Como pensar em futuros possíveis quando a barriga grita a fome?
Mulheres e Bem-Viver

Como pensar em futuros possíveis quando a barriga grita a fome?

Como pensar em futuros possíveis quando a barriga grita a fome?

A barriga tem que estar cheia para que possamos prospectar e esperançar o amanhã.

 

Ao buscar fixar uma grade, ou melhor, um itinerário reflexivo sobre futuros possíveis nessa coluna, já logo queria falar de propostas outras e diferentes, proposituras um tanto subversivas diante do modelo de sociedade em que vivemos, considerado inescapável. Mas percebi que antes de qualquer proposta, seria importante articular algumas premissas.

A primeira delas já reverberou no texto passado: percebermos que já existem vidas sendo vividas, mesmo que haja esforço notório e sistêmico para que sejam inviáveis e impossíveis. Pretos, pobres, indígenas, faveladas, não-bináries, trans estão construindo pelas bordas – ou como prefere dizer Jota Mombaça, pela “quebra”. 

A segunda é a pincelada desse texto: está certo que já vivemos no impossível, já insistimos em não morrer, apesar de quererem nos matar todo tempo. Mas como podemos começar a prospectar para além da luta pela sobrevivência. Não tenho certeza, mas acredito que Elisa Lucinda disse certa vez, em alguma entrevista, que precisamos mais do que sobreviver, havemos de viver. Mas como sair dessa dinâmica da resistência, ou seja, da reação, para uma dinâmica de vida proativa? Um dos princípios para isso foram bem trabalhados por outra gigante escritora brasileira: Carolina Maria da Jesus.

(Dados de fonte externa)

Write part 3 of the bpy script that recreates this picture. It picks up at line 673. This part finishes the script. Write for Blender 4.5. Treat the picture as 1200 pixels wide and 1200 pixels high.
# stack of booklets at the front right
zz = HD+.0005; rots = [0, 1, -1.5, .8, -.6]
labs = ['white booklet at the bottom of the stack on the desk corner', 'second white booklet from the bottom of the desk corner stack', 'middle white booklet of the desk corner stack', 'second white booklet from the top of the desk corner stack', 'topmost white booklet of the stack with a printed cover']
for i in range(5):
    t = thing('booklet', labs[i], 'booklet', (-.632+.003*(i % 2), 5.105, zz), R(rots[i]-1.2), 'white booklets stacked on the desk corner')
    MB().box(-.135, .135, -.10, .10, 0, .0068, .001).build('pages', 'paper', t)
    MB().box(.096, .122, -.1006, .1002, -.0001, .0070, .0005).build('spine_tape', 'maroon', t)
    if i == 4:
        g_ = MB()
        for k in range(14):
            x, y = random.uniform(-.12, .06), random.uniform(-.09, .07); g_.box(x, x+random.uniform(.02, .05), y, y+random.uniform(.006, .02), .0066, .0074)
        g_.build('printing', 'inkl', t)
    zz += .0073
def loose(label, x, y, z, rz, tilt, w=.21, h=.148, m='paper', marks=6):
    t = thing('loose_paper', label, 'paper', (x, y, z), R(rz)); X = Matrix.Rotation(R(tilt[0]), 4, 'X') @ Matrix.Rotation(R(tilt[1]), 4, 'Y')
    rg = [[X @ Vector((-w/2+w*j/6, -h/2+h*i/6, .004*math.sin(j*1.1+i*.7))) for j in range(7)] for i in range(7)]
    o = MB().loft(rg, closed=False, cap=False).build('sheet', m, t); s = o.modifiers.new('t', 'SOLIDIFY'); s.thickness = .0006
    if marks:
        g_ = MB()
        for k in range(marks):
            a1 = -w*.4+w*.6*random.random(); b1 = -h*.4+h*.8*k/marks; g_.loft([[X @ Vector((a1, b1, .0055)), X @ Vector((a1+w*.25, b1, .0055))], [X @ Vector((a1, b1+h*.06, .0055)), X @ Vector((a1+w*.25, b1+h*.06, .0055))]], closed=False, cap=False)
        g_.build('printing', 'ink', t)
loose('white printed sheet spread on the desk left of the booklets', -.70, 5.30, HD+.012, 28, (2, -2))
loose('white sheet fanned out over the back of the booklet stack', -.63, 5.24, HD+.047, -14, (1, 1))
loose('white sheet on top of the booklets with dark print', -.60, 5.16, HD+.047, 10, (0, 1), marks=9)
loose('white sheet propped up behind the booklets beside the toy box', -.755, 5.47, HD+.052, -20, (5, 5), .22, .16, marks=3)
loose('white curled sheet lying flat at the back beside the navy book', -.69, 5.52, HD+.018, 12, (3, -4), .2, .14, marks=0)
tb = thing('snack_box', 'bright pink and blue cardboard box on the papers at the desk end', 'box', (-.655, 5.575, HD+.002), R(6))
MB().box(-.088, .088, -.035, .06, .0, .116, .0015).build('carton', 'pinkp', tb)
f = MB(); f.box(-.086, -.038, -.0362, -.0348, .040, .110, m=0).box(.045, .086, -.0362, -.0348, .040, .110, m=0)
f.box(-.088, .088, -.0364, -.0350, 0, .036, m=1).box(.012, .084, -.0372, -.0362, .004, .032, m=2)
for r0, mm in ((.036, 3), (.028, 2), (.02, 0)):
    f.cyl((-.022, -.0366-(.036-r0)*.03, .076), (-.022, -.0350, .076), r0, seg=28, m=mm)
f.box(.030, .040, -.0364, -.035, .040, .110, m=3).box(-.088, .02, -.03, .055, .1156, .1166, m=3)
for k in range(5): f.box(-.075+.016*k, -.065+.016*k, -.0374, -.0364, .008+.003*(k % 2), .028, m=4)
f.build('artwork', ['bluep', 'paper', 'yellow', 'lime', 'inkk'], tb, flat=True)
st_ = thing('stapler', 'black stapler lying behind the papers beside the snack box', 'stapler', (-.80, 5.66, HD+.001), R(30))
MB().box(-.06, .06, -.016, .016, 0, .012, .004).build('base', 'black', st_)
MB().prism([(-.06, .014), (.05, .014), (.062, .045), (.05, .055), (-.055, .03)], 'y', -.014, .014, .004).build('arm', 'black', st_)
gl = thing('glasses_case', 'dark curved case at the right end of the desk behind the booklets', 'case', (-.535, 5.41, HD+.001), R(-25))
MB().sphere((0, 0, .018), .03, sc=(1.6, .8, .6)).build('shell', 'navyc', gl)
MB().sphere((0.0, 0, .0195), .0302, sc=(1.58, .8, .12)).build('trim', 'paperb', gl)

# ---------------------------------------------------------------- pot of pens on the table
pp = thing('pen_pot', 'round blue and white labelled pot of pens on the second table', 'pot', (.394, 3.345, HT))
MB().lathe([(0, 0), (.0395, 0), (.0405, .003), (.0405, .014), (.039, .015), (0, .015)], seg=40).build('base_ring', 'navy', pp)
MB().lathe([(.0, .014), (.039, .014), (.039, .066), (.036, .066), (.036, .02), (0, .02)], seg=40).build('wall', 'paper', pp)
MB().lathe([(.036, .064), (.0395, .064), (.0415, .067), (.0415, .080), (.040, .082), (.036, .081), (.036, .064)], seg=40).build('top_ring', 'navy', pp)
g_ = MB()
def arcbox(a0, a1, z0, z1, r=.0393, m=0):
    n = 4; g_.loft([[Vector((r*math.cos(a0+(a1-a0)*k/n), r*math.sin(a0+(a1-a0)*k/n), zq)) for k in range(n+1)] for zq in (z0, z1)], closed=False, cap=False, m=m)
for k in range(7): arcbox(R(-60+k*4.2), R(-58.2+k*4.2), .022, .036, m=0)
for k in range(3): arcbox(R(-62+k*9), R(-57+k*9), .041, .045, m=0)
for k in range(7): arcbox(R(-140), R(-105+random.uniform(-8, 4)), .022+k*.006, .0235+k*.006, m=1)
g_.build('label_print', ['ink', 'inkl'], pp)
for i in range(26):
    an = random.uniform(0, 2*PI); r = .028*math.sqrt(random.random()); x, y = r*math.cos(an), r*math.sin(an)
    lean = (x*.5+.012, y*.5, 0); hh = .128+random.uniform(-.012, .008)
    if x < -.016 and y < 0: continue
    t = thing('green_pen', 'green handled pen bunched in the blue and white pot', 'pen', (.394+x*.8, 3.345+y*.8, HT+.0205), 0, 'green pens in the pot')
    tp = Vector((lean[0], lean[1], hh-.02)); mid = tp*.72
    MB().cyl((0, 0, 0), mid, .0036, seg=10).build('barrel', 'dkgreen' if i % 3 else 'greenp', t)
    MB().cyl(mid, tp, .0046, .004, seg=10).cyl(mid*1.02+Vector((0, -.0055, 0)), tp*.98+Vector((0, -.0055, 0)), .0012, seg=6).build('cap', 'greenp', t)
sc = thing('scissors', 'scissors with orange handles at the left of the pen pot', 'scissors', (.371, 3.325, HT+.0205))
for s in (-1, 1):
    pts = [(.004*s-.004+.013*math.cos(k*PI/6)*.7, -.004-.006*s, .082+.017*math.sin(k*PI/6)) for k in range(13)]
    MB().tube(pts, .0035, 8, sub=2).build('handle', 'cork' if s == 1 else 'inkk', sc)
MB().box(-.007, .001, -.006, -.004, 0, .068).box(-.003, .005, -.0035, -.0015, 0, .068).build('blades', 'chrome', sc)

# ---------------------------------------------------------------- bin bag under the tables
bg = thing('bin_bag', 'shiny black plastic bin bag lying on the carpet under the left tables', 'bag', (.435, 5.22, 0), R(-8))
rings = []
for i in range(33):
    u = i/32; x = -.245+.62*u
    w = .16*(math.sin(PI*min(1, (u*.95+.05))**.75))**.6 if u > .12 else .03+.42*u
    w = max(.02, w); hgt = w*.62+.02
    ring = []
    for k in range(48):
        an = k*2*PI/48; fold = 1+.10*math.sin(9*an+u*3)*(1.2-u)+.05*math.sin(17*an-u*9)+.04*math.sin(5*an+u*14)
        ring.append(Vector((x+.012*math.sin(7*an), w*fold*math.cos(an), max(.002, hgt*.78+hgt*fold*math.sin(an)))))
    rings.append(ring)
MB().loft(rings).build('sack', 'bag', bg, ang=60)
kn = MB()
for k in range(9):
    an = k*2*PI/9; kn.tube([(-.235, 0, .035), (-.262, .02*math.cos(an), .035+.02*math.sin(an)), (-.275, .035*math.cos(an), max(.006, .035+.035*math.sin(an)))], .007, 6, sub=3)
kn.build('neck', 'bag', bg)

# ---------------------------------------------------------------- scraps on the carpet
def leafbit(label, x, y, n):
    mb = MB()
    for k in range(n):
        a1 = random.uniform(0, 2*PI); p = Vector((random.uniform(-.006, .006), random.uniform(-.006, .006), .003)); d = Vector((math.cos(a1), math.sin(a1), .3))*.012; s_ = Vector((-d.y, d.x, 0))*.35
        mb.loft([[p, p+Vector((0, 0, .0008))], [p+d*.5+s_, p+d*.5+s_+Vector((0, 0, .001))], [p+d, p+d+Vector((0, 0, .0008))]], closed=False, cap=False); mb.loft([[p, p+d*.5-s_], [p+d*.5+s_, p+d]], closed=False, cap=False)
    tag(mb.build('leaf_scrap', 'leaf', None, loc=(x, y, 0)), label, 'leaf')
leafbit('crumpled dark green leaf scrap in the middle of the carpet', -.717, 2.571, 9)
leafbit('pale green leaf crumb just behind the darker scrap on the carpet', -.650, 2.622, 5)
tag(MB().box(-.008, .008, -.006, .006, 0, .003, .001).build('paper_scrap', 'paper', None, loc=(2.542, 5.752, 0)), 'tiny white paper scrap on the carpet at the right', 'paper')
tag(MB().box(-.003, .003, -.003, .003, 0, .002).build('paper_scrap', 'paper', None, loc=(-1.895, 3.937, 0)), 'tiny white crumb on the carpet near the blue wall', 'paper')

Eu poderia falar de diversos aspectos que fazem da escrita literária de Carolina Maria de Jesus das mais instigantes e interessantes no país. Mas um tema é irremediável em sua escrita: a fome. Pois bem. Como pensar em futuros possíveis quando a barriga grita a fome? Para que seja possível efabular, para que seja possível prospectar, para que seja possível vislumbrar saídas, a barriga precisa estar cheia. 

A situação alimentar no Brasil, hoje, é das piores. Segundo Sandra Chaves, vice-coordenadora da Rede Brasileira de Pesquisa em Soberania e Segurança Alimentar e Nutricional (Penssan), “nunca passamos por uma situação tão séria”. Nas palavras da própria, teríamos retornado a cenários alarmantes da fome comparáveis ao início dos anos 1970. Hoje, mais de 19 milhões de pessoas passam fome e estima-se que 55% da população sofre com a insegurança alimentar. A instabilidade econômica e a ausência de perspectivas articuladas a ausência de políticas de Estado efetivas – todas intencionalidades, diga-se de passagem – são as molas propulsoras para o abismo.

Em seus escritos, Carolina Maria de Jesus foi cirúrgica para o que estou tentando desenvolver aqui: “A tontura da fome é pior do que a do álcool. A tontura do álcool nos impele a cantar. Mas a da fome nos faz tremer.” A tremedeira da fome é incontrolável e desestabilizadora. Não há como sonhar quando o corpo treme por um pão. Não há como sonhar e cantar o possível quando o mínimo para a manutenção da vida é escasso ou inexistente. Você poderia pensar que pode ser difícil sonhar o futuro com fome, mas não impossível, haja vista a própria escritora por mim citada aqui. Mas estamos falando de regras e não de excepcionalidades. E mais do que isso, lembremos de Aílton Krenak nos dizendo da bobagem branco-ocidental de acharmos que o sofrimento necessariamente nos traga aprendizado. Queremos e podemos aprender de forma prazerosa, com todos saciados e atentos aos futuros que precisamos e havemos de construir. 

Obviamente, o cenário atual não paralisou quem aprendeu a viver em resistência. Muitas são as iniciativas que tem lutado contra o cenário de fome – uma dica, caso queira se somar a esses esforços, é a campanha Tem gente com fome, idealizada e coordenada pela Coalizão Negra por Direitos. Mas precisamos discutir uma outra agenda do Estado que promova a manutenção da vida humana e não-humana e a sustentabilidade planetária. 

Para um futuro possível, um primeiro princípio indiscutível e inegociável é o básico para vivermos: comida digna. Ou perpetuaremos a desigualdade, inclusive, na capacidade de sonhar e promover o amanhã.